中尊は像高七八cm。寄木造で、頭部前面と胸前の肉身までを共木につくり、これを襟の内側に衣文の曲がりにそってはぎ合わせ胴部につないでいる。長くふっくらした顔、両眼にはガラス製の玉眼を入れており、眼光鋭く、人間の眼のようなリアルさを持っている。衲衣は、両肩を衣で覆う通肩で、襟は立っているが全体的に彫りが浅い。しかしながら翻波式の彫法も見られる。左手に薬壺をしっかりつかみ、右手は施無畏印を結んでいる。右足が少し前に出ており躍動的である。光背は円光で八葉の蓮花文の光心を持つが、像と同じ時の制作ではない。台座は蓮華座であるが、これも後に制作されたものであろう。
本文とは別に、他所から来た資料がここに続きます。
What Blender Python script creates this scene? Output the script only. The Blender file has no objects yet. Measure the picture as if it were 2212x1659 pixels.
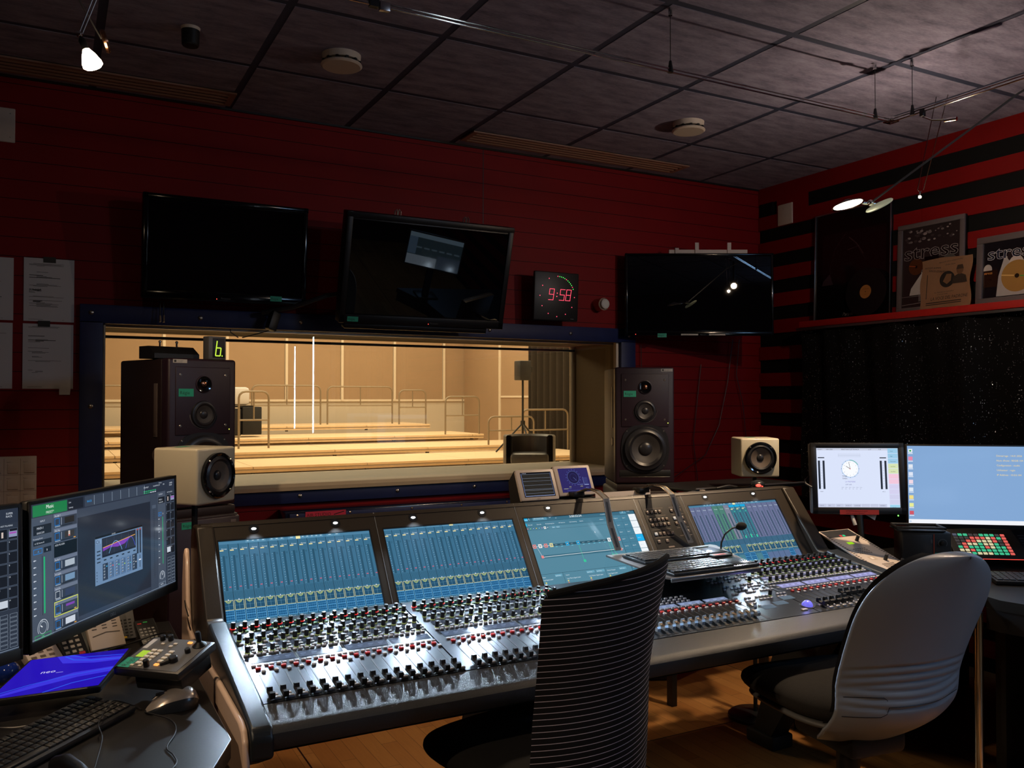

厨子は古いが簡素である。
厳しさと深い慈悲を感じさせる尊像で、全体的に良くまとまっている。行基菩薩の作と伝えられているが、その特徴から鎌倉時代末期以後の作と考えられ、作者は不明である。
徳治二(一三〇七)年右馬之助三善朝臣散位が残した神田寄進状(高田八幡神社所蔵)の中に常光寺という寺名が出ており、この常光寺の本尊だったと伝えられている。寺は廃寺(年代不明)になったが、いまも現地に常光姓の家があり、寺にゆかりの人とみられている。現在は鴨田薬師堂に安置されている。
仏像は「目」、「耳」、「乳」などに霊験あらたかといわれ、足が不自由で杖をついてきた人が、祈願したところ足が立つようになり、杖を寄進して帰ったという伝説の杖が、最近まで残っていたが、いまは行方不明になっている。